Up a marble staircase and down a red-carpeted corridor I found myself in a room with an ornate ceiling and peeling paint. A heavy red curtain hung behind the stage. The wooden floor was badly scuffed. As in much of Paris, this was beauty covered by a layer of grime.

The same could be said of the rally’s subject that evening: Marine Le Pen, the leader of the National Front party whose invitation to a Jewish radio program — followed by a disinvitation amid broad communal outrage — precipitated the rally.

Le Pen has much in common with conservatives the world over — a desire for a return to traditional (often religious) values, a longing for a time before globalization and mass immigration diluted the national identity, skepticism of international institutions deemed to be undermining national sovereignty. But her party has been saddled with accusations of anti-Semitism due largely to statements minimizing the Holocaust and making light of Jewish suffering during World War II by her father, Jean-Marie Le Pen. And it’s that layer of filth that the younger Le Pen has been trying to excise in her attempt to sanitize the party’s image.

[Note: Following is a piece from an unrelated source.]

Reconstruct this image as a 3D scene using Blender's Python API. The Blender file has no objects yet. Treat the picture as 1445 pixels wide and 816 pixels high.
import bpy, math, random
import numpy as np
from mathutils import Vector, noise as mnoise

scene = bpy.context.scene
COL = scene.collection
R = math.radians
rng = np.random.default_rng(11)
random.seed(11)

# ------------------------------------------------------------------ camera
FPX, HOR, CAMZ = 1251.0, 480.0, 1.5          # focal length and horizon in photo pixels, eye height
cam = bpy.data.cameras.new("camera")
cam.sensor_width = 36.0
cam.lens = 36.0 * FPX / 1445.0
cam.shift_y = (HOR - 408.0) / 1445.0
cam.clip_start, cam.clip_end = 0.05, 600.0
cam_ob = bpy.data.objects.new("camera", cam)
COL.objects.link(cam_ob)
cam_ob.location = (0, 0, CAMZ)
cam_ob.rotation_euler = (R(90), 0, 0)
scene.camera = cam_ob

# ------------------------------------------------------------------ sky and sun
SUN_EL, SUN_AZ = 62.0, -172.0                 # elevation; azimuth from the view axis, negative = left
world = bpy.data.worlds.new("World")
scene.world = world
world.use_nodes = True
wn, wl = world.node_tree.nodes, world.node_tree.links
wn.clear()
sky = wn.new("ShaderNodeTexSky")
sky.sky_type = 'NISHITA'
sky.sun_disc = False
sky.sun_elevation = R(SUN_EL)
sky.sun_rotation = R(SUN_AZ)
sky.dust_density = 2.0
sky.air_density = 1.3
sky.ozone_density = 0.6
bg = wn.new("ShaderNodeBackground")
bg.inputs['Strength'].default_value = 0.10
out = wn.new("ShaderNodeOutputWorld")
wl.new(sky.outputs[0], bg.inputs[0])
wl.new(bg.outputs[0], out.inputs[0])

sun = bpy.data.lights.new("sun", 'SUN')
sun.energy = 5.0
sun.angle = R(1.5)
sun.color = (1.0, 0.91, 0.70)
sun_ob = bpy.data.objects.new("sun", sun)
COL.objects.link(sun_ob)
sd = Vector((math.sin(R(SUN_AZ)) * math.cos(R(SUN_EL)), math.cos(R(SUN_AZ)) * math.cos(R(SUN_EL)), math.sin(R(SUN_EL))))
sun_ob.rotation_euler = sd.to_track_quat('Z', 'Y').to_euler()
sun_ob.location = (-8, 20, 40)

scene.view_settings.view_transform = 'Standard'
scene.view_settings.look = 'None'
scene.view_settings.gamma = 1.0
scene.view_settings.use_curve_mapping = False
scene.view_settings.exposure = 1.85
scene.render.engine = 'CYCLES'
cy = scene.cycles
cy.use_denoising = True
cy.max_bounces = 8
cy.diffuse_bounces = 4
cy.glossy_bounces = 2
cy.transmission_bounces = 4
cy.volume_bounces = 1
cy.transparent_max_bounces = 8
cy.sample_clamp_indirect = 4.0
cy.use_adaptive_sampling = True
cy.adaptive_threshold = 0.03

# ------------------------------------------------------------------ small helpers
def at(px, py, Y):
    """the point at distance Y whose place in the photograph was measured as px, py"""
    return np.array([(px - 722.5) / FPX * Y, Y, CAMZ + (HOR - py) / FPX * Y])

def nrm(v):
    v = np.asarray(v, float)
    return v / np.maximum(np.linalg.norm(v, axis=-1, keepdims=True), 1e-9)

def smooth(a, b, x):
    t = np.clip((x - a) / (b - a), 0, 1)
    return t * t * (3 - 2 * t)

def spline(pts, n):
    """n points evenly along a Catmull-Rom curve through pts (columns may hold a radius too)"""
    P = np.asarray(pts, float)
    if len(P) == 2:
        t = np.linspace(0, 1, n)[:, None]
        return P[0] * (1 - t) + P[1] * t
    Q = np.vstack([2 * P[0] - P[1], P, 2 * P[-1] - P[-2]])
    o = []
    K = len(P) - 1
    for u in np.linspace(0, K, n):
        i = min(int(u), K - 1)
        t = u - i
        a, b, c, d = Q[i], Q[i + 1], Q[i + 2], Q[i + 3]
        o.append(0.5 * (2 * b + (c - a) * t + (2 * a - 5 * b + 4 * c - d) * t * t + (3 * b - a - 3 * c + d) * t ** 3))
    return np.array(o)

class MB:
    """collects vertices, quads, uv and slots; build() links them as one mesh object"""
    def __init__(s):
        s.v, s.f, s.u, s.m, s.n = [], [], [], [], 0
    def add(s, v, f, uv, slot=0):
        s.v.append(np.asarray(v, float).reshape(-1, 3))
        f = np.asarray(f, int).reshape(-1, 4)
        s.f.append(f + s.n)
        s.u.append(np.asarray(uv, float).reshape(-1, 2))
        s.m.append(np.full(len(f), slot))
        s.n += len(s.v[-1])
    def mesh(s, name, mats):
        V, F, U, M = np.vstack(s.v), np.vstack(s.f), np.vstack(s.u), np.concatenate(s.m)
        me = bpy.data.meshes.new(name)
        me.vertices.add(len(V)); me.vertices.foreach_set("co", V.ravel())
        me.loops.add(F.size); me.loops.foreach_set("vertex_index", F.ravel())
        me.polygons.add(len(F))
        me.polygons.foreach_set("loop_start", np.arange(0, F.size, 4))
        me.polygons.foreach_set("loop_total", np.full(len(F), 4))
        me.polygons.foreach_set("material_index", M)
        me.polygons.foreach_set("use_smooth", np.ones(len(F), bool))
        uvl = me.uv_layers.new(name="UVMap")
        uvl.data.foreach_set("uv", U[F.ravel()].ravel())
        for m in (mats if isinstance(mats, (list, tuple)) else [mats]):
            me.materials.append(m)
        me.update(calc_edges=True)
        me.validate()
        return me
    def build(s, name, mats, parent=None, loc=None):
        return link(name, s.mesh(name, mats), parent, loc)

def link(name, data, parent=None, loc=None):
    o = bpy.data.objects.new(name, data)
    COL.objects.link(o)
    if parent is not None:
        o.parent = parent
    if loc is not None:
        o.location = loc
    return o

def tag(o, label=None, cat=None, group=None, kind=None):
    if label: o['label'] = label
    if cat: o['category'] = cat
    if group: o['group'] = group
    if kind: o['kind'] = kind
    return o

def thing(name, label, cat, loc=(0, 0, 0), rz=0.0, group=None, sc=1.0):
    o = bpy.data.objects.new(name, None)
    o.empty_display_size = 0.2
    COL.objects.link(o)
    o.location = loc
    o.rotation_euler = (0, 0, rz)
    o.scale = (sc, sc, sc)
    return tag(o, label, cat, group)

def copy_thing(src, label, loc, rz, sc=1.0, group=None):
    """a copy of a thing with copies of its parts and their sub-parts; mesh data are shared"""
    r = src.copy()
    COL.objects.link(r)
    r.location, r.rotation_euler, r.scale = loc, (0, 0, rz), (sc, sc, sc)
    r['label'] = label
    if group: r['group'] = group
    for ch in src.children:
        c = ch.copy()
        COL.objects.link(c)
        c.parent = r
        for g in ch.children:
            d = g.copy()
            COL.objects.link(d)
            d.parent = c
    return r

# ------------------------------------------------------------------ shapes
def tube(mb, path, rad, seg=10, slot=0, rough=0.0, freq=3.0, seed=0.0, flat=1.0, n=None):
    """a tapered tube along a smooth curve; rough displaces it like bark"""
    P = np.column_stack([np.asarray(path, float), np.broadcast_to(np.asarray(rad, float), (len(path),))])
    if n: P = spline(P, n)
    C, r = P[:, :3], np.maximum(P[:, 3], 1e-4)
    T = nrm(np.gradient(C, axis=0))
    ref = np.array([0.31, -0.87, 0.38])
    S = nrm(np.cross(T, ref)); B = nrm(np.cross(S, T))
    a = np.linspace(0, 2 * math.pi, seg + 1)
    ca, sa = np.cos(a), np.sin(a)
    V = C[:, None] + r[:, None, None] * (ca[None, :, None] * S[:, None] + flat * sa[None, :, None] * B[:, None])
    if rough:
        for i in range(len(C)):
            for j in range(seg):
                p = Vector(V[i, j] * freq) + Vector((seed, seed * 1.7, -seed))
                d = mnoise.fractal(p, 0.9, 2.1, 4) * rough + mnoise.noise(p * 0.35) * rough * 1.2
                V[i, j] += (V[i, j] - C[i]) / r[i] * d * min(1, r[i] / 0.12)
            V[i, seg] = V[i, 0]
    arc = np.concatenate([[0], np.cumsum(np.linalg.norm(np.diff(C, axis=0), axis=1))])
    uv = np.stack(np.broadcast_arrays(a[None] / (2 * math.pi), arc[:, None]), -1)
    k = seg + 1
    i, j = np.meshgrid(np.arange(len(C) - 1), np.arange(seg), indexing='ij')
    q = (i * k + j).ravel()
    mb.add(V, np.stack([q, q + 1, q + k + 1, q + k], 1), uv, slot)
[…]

For most French Jews, this formulation gets it precisely backwards: It’s not that the National Front is a values-based party with an anti-Semitism problem. It is a structurally anti-Semitic entity now headed by a brilliant communicator who, they fear, is savvier than her father and threatens to seduce — that word was used several times — Jewish voters fearful of France’s Muslim community.

"If the Jews host her," said Richard Prasquier, the president of the Representative Council of French Jewish Institutions, "she is respectable."

The word Prasquier used was "frequentable," a tasty bit of French etymology I picked up this week. Like a bar that you frequent — and is, therefore, implicitly kosher — Le Pen’s apearance on Jewish radio would make her "frequentable," someone you can do business with.

I was struck by the repeated invocations of World War II. Collaborationist is still an adjective with some bite in France. One speaker described Le Pen as bringing a "brown wave" over France, a reference to the shirts of Nazi paramilitaries. Le Pen’s comparison of Islamic prayer in the streets of Paris to an "occupation" was noted several times.

The irony, if you can call it that, is that Le Pen’s chances of actually winning the French presidency — despite recent polls showing her outpacing Nicolas Sarkozy and the Socialist candidate Martine Aubry — is universally regarded to be zero. The danger is a symbolic one, I was told repeatedly.

Over lunch today with a woman who spent several years researching the National Front, sometimes covertly, I asked her to imagine a hypothetical in which Le Pen did win. The Jews would leave, she told me, out of fear that they wouldn’t be able to later if it became truly necessary. "Either they leave the country right away, or they take the risk to be stuck," she told me. "We have history here, you know."